Nick Hall: Live!
Note: This review is from 2013
Nick Hall’s three-year stint with sketch and musical comedy quartet The Three Englishmen has certainly given him the performance chops for a lively stand-up debut. He can inject even the most mundane of stories with vigour and pace.
And that’s a curse as well as a blessing.
There’s quite a lot of showmanship, and often not much show. One routine has him buying some corn on the cob, then realising he doesn’t like corn on the cob, so taking the corn off the cob. I wish there was more to it than that, but it’s told with the passion and importance of a dispatch from a war zone.
He admits that as a suburban boy from a loving family, he might not have the edge, wittily describing middle-class existence as life with all the fun removed. They used to go on caravan holidays, for Pete’s sake – although at least that has provided the adult him with some comic fodder, as he recalls the indignity of having to empty a chemical toilet, or his anger at the arrhythmic rain keeping him up at night.

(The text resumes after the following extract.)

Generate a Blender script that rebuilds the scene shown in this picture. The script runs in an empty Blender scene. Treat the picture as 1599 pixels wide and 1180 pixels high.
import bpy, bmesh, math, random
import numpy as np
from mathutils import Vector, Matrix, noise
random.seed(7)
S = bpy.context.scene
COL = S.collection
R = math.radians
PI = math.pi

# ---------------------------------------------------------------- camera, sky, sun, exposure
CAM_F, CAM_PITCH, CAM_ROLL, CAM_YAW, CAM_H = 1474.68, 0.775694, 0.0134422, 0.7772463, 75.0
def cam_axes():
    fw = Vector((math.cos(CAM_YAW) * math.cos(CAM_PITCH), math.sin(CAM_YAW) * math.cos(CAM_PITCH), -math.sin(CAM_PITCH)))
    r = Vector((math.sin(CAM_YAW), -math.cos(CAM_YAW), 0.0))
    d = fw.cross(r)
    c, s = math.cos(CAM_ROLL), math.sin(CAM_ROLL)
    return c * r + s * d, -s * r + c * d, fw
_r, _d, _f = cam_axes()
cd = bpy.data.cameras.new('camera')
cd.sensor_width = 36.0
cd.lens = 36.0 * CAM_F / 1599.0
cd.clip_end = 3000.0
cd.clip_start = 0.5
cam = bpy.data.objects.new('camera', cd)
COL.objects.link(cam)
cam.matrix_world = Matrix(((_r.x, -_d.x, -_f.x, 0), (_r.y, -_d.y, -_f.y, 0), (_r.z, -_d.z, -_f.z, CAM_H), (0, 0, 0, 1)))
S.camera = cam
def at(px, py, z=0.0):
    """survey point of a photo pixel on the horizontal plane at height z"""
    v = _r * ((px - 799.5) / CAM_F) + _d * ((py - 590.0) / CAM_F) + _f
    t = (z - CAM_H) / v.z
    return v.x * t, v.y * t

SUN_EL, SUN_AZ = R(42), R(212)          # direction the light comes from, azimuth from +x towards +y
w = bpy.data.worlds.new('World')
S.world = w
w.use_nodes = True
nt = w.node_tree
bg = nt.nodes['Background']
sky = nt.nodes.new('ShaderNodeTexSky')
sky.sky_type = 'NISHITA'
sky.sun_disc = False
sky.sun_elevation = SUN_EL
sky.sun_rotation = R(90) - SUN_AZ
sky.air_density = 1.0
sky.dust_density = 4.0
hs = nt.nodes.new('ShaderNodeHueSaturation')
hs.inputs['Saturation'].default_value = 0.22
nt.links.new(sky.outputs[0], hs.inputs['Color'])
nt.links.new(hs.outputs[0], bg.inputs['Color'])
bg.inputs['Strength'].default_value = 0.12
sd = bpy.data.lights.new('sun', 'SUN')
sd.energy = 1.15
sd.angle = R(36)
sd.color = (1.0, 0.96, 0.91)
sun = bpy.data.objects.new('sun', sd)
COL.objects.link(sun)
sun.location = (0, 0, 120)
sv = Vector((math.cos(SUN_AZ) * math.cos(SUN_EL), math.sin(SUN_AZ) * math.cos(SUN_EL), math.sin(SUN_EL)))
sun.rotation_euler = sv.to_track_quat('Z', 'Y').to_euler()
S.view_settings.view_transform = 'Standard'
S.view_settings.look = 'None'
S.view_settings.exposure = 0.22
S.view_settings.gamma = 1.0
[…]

He grew up in Watford, which he repeatedly mentions to try to give the hour some sense of place, although it could be any provincial town with occasional brushes with celebrity and a fiercely parochial local neewspapers. He had some dull jobs, working in Homebase, the Virgin Megastore and Boots, where again he describes in breathless detail chasing a shoplifter through the Harlequin Centre as if a Hollywood action blockbuster, but with a muted payoff.
Within this hour that covers the entire span of his life there’s a strong 20 minutes fighting to get out. There’s a bundle of great one-liners at the start, the intriguing idea that he’s fabricated a girlfriend, and the sometimes odd behaviour of parents: his mother appearing racist on a reality show, his permanently unadventurous dad having a narrow world view.
Hall has all the comedy techniques at his disposal, and it’s hard not to be won over by his commitment and timing, even if he hasn’t yet enough substance. That’s evidenced by a convoluted callback in which he ticks back almost every bit he previously mentioned. However, i’s not a climax that arises naturally from the stories, but an artificial construct, substituting jokes for a device, and it seems terribly contrived.
He’s an engaging performer, but hopefully he won’t rest on that alone.